In early January, the Third Circuit Court of Appeals affirmed summary judgment of a putative class action dispute regarding private mortgage insurance and captive reinsurance of the same by M&T. We previously blogged about this case on November 20, 2013, February 4, 2014, and March 17, 2015. The putative class action alleged violations of the Real Estate Settlement Procedures Act – specifically, that M&T violated RESPA’s anti-kickback and fee-splitting provisions. However, the district court entered summary judgment on the grounds that the claims were time-barred, and the Third Circuit affirmed this finding.

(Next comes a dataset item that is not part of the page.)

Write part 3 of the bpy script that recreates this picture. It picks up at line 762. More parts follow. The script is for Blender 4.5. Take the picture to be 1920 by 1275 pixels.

Under RESPA, claims are subject to a one-year limitations period. The Third Circuit has previously held that the statute of limitations in RESPA is not jurisdictional and is subject to equitable tolling. The putative class plaintiffs argued for the application of equitable tolling on the grounds of fraudulent concealment. After discovery, the district court found that the putative class plaintiffs failed to show reasonable diligence. The Third Circuit affirmed, finding that where the mortgage documentation included a disclosure and allowed borrowers to opt out of captive reinsurance, the putative class was given notice that this could have happened and should reasonably have begun investigating at that time. During depositions, the putative class plaintiffs confirmed that they were aware of the possibility of captive reinsurance, but none of them investigated it until they were contacted by a law firm years later. Cunningham v. M&T Bank Corp., Case No. 15-1412 (3d Cir. Jan. 12, 2016).